Capítulo 8. La excelencia de quien por el afecto de la caridad evita los vicios
El afecto de la divina caridad
8.1. Hay una gran diferencia entre aquel que extingue las llamas de sus vicios por el miedo de la Gehena o por la esperanza de una retribución futura, y aquel que, impulsado por el afecto de la caridad divina, aborrece la malicia y la impureza[3], poseyendo el bien de la pureza solo por amor y deseo de castidad, ya sin mirar la recompensa de la promesa futura, sino que, deleitado en la conciencia del bien presente, actúa en todo no por contemplación de las penas, sino por la delectación de las virtudes.
Amor al bien
8.2. No puede servirse de este estado ni como ocasión para pecar en ausencia de testigos ni para contaminarse con los deleites ocultos de los pensamientos, pues si retiene en lo profundo el afecto de la virtud misma, todo lo que le es contrario no solo no puede entrar en el corazón, sino que también es detestado con sumo horror. Por otra parte, una cosa es sentirse deleitado con un bien presente y tener odio al contagio de los vicios de la carne, otra diferente es refrenar las concupiscencias ilícitas en vista de la recompensa futura; y otra diferente temer un daño presente y sentir miedo por un castigo futuro. En definitiva, es algo mucho más grande no querer apartarse del bien [por amor] del bien mismo, que no consentir a los males por miedo al mal.
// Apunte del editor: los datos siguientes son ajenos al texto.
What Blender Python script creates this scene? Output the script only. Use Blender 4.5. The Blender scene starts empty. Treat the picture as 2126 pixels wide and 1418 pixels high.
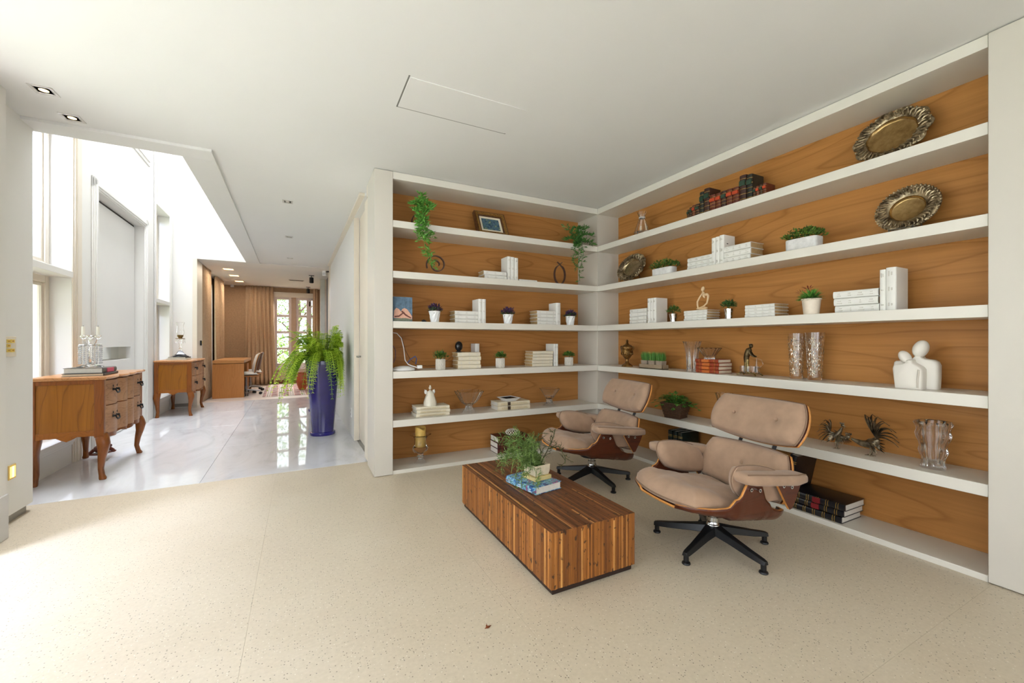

Cómo conseguir la estabilidad en la vida presente
8.3. En el primer caso, el bien es voluntario; en cambio, en aquello es como si fuera forzado y arrancado de uno contra su voluntad, ya sea por miedo al castigo o por el deseo de recompensas. Pues aquel que se abstiene de los halagos de los vicios bajo el pretexto del miedo, una vez que se elimina este obstáculo, regresará de nuevo a aquello que ama y por ello no obtendrá la estabilidad constante del bien, sino que ni siquiera encontrará descanso alguna vez de los ataques, porque no poseerá una paz firme y duradera de la castidad.
El daño a la castidad
8.4. Donde es feroz la lucha, es imposible no correr el riesgo de ser herido. Es necesario que alguien que se encuentra en un conflicto, aunque sea un guerrero que lucha valientemente, frecuentemente inflija heridas letales a sus adversarios, no obstante, a veces se será herido por el acero enemigo. Quien, sin embargo, haya superado el ataque de los vicios, goza ya de la seguridad de la paz y ha pasado al afecto de la virtud misma, retendrá siempre el estado de aquel bien que ahora tiene, porque no cree que haya nada más dañino que el daño infligido a la castidad íntima.
Un don precioso
8.5. Porque, en verdad, nada considera más caro y precioso que la pureza presente, a la que le pesa gravemente la perniciosa transgresión de las virtudes o el contagio virulento del vicio mismo. A esta, digo, ni la reverencia ante la presencia humana añadirá algo a la virtud ni la soledad la disminuirá, sino que siempre llevándola consigo, a todas partes y en todo momento, será un árbitro no solo de sus acciones, sino también de sus pensamientos, consciente de que no puede ser rodeada, engañada ni evadida.